Data shown ::
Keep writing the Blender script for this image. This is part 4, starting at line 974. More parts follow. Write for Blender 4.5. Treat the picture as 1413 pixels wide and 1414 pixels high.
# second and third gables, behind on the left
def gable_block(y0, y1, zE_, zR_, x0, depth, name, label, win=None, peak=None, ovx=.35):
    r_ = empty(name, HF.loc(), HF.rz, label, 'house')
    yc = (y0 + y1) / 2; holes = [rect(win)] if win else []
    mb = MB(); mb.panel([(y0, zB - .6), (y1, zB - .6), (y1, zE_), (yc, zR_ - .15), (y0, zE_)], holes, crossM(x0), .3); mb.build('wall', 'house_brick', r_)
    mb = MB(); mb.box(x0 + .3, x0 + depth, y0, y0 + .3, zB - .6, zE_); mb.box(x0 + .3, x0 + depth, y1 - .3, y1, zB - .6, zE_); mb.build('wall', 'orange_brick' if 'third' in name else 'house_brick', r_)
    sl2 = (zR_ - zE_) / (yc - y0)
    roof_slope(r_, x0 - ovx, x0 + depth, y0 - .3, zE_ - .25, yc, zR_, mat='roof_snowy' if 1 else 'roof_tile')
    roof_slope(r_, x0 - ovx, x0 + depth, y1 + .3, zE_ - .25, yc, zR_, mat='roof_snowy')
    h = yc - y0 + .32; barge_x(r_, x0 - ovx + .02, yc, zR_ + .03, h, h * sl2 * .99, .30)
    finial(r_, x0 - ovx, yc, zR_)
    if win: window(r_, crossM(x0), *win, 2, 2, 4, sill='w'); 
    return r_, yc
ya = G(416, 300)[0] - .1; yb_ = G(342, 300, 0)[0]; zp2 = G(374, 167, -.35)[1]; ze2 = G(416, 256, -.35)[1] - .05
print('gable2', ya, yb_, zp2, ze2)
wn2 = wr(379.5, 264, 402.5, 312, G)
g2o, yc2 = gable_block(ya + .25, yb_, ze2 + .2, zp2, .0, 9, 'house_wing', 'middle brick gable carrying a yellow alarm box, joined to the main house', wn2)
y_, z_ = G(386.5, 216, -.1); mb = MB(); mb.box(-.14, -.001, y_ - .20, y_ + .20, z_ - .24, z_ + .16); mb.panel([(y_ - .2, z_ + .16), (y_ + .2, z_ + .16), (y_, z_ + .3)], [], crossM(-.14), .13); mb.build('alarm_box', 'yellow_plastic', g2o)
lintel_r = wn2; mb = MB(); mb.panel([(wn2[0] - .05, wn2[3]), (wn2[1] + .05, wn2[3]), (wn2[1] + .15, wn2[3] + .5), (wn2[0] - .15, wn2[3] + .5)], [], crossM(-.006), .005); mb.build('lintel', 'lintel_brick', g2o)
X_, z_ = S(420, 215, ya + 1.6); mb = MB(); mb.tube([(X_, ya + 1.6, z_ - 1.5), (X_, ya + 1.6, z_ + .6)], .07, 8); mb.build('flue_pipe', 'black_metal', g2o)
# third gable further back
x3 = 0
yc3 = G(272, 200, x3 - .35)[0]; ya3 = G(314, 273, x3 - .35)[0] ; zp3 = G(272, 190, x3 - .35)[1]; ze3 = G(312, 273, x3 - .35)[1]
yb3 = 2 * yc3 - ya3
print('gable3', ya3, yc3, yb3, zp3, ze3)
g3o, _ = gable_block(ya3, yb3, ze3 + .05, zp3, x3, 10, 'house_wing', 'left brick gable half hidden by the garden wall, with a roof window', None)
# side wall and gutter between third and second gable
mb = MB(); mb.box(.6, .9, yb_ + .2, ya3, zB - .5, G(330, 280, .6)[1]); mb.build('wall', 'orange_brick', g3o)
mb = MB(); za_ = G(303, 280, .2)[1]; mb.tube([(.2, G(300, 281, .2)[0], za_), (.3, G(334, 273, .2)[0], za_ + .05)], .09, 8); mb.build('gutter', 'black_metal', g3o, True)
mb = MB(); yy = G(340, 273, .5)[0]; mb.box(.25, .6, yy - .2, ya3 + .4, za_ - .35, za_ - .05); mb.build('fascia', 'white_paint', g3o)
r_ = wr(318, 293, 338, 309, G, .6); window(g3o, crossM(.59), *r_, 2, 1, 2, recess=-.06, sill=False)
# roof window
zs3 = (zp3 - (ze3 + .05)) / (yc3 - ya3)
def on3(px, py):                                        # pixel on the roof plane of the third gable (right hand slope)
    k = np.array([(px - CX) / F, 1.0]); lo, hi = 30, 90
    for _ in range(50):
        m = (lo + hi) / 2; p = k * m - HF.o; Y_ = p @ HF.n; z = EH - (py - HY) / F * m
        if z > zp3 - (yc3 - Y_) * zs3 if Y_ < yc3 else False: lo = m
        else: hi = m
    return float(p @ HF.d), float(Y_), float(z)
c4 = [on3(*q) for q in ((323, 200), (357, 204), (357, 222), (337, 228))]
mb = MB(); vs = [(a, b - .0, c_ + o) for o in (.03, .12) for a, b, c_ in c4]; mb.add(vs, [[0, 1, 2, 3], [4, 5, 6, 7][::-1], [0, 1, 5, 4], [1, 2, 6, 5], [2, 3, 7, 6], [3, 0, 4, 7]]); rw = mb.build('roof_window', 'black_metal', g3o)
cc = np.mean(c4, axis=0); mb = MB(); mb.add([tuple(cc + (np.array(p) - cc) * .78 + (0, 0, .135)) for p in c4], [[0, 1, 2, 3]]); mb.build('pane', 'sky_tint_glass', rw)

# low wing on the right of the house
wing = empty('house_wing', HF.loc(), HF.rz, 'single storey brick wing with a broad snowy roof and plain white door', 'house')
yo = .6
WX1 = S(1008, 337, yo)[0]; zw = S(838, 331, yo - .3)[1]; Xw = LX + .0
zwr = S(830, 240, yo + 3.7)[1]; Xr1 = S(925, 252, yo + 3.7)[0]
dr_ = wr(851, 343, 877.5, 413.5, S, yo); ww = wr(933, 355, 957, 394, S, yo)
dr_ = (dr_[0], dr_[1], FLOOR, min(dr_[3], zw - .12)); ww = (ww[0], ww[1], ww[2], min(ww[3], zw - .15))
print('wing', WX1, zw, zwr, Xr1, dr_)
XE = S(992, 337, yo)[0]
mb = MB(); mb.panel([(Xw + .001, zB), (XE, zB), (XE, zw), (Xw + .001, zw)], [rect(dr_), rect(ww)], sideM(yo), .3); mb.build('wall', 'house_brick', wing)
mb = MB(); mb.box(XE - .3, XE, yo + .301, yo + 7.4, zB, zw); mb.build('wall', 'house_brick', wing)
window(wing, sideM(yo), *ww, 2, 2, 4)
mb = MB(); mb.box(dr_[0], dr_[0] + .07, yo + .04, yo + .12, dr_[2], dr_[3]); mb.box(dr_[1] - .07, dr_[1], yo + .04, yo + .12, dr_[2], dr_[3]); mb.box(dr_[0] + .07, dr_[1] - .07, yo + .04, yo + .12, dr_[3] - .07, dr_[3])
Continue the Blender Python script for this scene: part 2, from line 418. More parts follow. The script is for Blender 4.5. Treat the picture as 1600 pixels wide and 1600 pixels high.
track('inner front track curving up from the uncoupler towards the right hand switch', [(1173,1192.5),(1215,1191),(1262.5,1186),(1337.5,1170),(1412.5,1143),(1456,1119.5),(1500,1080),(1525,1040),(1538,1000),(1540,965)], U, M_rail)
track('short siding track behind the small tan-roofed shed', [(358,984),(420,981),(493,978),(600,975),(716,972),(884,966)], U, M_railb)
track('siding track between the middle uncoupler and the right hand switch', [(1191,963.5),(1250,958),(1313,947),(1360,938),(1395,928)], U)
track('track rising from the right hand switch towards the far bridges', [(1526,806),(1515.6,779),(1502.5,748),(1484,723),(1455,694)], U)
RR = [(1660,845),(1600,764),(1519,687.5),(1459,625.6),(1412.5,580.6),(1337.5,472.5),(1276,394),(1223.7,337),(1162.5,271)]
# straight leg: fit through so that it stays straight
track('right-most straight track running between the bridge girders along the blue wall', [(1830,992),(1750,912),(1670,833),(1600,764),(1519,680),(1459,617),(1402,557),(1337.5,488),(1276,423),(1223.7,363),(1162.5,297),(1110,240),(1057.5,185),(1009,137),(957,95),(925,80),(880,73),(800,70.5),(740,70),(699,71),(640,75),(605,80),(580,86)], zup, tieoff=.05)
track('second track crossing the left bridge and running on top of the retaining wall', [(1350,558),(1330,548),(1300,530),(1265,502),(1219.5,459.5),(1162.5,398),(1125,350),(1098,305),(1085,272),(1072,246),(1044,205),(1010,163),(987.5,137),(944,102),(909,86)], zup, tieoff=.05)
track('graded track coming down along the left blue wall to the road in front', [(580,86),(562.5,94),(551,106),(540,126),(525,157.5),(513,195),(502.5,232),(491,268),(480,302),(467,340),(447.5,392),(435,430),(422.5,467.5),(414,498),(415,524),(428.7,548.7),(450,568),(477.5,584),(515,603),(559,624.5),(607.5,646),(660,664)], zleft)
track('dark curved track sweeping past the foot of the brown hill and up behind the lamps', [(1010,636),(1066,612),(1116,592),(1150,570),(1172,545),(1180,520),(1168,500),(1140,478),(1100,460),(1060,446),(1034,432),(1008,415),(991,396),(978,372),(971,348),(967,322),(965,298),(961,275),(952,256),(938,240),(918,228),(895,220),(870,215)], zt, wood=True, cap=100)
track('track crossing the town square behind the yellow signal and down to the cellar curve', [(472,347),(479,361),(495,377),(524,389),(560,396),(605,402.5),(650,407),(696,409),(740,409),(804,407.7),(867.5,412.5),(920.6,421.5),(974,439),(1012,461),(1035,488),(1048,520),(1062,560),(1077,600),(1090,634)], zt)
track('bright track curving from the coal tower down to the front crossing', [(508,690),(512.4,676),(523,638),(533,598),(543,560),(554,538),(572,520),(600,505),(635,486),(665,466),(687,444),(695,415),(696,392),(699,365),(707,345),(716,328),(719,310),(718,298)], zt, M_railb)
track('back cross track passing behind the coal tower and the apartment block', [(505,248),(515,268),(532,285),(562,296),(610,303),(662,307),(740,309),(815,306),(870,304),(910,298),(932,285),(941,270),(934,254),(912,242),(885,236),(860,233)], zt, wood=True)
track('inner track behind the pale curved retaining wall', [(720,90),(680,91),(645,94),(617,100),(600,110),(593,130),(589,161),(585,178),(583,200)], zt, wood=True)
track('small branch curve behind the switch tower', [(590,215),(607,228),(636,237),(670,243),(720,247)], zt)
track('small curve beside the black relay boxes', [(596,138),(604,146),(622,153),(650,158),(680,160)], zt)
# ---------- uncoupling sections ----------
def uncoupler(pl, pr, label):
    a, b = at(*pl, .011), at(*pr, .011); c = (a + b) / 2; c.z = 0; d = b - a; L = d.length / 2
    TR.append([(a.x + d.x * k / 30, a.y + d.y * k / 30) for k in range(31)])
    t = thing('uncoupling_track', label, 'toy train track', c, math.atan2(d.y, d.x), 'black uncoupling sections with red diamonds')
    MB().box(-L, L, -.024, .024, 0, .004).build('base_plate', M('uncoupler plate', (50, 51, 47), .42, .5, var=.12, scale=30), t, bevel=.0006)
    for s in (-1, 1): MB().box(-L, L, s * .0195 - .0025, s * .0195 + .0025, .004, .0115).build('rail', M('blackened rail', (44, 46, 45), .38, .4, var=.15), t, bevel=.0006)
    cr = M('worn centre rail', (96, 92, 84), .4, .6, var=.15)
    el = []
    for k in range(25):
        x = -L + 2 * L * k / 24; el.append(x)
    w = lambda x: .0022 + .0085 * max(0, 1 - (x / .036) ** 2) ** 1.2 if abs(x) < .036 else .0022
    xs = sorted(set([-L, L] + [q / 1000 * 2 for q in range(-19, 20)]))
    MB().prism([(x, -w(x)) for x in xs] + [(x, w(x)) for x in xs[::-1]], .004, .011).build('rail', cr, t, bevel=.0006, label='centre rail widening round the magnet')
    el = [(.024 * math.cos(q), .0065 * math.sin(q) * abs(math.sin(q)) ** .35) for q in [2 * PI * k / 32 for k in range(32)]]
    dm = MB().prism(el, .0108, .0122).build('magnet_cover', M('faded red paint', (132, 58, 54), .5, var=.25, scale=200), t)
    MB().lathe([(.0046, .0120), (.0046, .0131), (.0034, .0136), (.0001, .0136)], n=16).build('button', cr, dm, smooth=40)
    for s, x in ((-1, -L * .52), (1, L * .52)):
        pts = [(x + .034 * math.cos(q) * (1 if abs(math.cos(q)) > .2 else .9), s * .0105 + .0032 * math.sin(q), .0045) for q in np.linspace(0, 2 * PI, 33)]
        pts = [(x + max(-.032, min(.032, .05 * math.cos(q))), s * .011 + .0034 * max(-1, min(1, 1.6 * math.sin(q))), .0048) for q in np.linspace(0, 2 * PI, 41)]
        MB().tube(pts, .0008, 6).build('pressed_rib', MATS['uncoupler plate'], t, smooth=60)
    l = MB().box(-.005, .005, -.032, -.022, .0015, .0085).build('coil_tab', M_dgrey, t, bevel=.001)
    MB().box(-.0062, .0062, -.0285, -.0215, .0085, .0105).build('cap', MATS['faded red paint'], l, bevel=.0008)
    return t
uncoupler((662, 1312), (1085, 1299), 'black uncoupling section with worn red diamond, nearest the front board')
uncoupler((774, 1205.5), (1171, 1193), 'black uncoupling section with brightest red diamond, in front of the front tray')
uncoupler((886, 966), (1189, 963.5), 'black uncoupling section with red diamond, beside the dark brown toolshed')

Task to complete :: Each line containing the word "pixels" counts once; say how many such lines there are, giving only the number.

Exercise response :: 2